Set exercise.
From the top of the records below, return each line exactly, ending with the line that contains "scene.camera = camo".

Supplied records.

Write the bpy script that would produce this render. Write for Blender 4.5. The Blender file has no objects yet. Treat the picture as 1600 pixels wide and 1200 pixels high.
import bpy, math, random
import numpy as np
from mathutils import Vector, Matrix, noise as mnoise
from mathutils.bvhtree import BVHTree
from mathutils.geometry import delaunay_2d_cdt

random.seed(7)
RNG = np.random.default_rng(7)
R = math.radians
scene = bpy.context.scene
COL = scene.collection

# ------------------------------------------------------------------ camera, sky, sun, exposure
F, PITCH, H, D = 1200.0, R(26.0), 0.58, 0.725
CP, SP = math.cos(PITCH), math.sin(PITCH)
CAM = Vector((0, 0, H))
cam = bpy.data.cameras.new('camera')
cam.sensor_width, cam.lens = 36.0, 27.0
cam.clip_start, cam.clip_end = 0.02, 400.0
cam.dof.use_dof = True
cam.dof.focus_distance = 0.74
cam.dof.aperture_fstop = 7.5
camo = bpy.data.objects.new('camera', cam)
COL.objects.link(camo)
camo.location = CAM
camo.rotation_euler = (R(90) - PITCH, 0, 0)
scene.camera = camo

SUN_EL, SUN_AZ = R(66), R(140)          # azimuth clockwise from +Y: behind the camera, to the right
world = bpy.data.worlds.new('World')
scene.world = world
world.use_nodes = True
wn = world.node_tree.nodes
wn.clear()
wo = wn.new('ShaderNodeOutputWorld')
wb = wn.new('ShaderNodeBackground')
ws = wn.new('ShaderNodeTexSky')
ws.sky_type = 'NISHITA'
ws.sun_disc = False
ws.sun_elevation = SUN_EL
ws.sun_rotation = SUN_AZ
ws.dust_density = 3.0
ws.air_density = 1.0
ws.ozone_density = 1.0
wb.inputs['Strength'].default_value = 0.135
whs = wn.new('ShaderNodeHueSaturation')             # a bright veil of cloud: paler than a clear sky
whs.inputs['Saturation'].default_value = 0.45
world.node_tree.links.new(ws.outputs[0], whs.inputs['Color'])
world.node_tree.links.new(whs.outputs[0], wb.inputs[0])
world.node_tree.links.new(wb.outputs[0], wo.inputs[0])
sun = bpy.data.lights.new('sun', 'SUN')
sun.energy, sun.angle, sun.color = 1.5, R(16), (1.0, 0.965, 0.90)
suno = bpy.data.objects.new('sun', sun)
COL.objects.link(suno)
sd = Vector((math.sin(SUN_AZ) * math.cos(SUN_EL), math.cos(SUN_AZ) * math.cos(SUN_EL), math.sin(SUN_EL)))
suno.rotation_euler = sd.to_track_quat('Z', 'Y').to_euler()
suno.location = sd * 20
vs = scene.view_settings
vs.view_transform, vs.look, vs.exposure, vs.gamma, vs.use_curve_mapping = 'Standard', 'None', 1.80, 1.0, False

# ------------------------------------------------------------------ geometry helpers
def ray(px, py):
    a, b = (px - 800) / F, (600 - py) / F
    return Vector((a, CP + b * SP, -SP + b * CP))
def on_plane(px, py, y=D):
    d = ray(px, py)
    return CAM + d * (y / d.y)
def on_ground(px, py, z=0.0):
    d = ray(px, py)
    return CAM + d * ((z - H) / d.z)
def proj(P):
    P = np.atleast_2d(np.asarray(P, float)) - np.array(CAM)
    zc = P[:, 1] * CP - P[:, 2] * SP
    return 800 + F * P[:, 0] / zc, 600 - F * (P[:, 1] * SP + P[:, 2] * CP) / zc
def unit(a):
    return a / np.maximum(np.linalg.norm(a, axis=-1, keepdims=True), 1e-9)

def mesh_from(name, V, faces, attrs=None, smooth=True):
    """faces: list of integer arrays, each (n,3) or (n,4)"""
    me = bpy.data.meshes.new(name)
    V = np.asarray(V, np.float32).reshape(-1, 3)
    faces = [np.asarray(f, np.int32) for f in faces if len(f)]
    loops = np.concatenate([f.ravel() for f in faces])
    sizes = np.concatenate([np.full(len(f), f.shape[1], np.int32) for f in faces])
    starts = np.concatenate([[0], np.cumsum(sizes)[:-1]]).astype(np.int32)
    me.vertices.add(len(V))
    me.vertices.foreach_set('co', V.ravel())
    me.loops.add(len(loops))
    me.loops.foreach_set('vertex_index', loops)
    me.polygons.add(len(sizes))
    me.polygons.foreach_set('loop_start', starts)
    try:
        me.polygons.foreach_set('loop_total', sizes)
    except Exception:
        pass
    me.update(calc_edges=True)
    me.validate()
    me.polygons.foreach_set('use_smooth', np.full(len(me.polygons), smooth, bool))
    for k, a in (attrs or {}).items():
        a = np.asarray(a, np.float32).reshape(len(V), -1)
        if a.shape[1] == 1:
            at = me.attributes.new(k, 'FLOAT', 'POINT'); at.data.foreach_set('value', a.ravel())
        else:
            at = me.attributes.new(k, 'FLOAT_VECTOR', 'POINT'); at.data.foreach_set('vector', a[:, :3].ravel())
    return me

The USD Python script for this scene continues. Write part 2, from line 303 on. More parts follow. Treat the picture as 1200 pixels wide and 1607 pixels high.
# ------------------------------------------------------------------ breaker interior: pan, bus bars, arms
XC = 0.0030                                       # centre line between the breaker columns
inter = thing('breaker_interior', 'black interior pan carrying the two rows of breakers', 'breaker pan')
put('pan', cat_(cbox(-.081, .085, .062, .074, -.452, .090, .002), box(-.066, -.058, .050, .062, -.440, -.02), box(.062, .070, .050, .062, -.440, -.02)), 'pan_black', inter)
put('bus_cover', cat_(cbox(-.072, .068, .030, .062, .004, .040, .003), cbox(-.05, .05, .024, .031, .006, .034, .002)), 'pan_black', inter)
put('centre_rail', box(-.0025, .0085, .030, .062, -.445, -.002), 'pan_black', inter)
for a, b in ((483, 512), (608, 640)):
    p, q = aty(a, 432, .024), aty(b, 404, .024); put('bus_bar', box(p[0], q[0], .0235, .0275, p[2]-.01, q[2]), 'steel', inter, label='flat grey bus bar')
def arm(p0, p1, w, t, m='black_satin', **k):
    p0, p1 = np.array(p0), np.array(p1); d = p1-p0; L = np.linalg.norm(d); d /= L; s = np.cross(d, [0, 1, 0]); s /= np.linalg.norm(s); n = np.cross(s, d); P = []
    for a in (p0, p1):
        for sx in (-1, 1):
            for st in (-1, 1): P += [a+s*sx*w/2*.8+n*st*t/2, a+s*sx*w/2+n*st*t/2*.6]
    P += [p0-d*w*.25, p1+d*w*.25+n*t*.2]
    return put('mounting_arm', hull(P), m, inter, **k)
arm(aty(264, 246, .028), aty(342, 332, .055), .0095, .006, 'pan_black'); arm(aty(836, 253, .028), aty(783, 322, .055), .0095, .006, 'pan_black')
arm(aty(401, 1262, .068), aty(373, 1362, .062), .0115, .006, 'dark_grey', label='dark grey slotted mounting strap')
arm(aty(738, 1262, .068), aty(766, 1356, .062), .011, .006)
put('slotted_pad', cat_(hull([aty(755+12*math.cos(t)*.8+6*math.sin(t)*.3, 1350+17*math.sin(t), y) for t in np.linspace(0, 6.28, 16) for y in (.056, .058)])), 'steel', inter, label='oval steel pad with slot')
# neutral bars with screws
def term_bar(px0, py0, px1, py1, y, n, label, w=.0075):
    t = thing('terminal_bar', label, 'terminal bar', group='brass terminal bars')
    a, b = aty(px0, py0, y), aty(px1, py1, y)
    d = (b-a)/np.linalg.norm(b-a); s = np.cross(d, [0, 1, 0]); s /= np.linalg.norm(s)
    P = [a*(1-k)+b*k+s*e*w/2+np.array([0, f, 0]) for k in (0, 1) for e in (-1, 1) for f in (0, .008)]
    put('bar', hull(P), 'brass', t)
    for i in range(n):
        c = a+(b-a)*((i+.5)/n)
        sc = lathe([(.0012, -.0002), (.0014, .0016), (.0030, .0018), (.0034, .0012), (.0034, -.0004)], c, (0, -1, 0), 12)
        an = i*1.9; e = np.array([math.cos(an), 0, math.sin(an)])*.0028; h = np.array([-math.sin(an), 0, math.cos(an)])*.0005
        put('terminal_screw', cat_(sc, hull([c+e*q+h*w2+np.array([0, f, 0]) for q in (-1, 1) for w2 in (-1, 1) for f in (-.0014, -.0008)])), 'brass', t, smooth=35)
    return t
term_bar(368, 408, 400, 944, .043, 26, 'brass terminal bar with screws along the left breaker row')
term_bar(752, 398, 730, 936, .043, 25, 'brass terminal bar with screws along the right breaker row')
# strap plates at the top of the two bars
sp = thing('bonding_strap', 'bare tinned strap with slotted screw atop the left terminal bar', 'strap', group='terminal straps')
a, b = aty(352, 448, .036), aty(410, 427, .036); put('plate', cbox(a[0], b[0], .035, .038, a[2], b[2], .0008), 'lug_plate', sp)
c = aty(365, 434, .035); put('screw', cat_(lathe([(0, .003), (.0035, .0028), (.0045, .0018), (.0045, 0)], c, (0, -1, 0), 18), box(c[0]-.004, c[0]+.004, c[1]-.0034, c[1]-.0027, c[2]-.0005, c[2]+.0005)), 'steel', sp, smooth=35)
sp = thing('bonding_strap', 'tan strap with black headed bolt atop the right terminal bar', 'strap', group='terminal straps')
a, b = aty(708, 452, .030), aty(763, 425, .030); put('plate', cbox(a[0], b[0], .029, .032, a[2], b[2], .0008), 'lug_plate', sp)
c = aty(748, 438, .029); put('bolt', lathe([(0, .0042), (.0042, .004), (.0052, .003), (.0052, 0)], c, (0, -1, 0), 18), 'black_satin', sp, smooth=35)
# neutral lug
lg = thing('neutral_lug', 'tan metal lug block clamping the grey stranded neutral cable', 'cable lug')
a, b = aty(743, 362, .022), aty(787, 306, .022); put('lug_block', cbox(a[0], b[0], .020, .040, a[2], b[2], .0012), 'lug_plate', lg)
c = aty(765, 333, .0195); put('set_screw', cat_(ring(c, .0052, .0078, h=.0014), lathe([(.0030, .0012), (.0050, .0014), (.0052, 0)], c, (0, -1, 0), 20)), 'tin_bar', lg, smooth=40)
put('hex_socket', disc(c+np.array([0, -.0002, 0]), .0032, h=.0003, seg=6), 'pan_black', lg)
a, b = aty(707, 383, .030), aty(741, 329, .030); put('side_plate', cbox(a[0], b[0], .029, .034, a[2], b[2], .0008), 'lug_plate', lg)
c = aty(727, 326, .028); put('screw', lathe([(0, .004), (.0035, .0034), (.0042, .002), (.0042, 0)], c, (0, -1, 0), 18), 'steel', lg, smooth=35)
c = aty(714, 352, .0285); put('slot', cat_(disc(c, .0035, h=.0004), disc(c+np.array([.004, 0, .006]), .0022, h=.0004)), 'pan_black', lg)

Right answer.
Write the bpy script that would produce this render. Write for Blender 4.5. The Blender file has no objects yet. Treat the picture as 1600 pixels wide and 1200 pixels high.
import bpy, math, random
import numpy as np
from mathutils import Vector, Matrix, noise as mnoise
from mathutils.bvhtree import BVHTree
from mathutils.geometry import delaunay_2d_cdt

random.seed(7)
RNG = np.random.default_rng(7)
R = math.radians
scene = bpy.context.scene
COL = scene.collection

# ------------------------------------------------------------------ camera, sky, sun, exposure
F, PITCH, H, D = 1200.0, R(26.0), 0.58, 0.725
CP, SP = math.cos(PITCH), math.sin(PITCH)
CAM = Vector((0, 0, H))
cam = bpy.data.cameras.new('camera')
cam.sensor_width, cam.lens = 36.0, 27.0
cam.clip_start, cam.clip_end = 0.02, 400.0
cam.dof.use_dof = True
cam.dof.focus_distance = 0.74
cam.dof.aperture_fstop = 7.5
camo = bpy.data.objects.new('camera', cam)
COL.objects.link(camo)
camo.location = CAM
camo.rotation_euler = (R(90) - PITCH, 0, 0)
scene.camera = camo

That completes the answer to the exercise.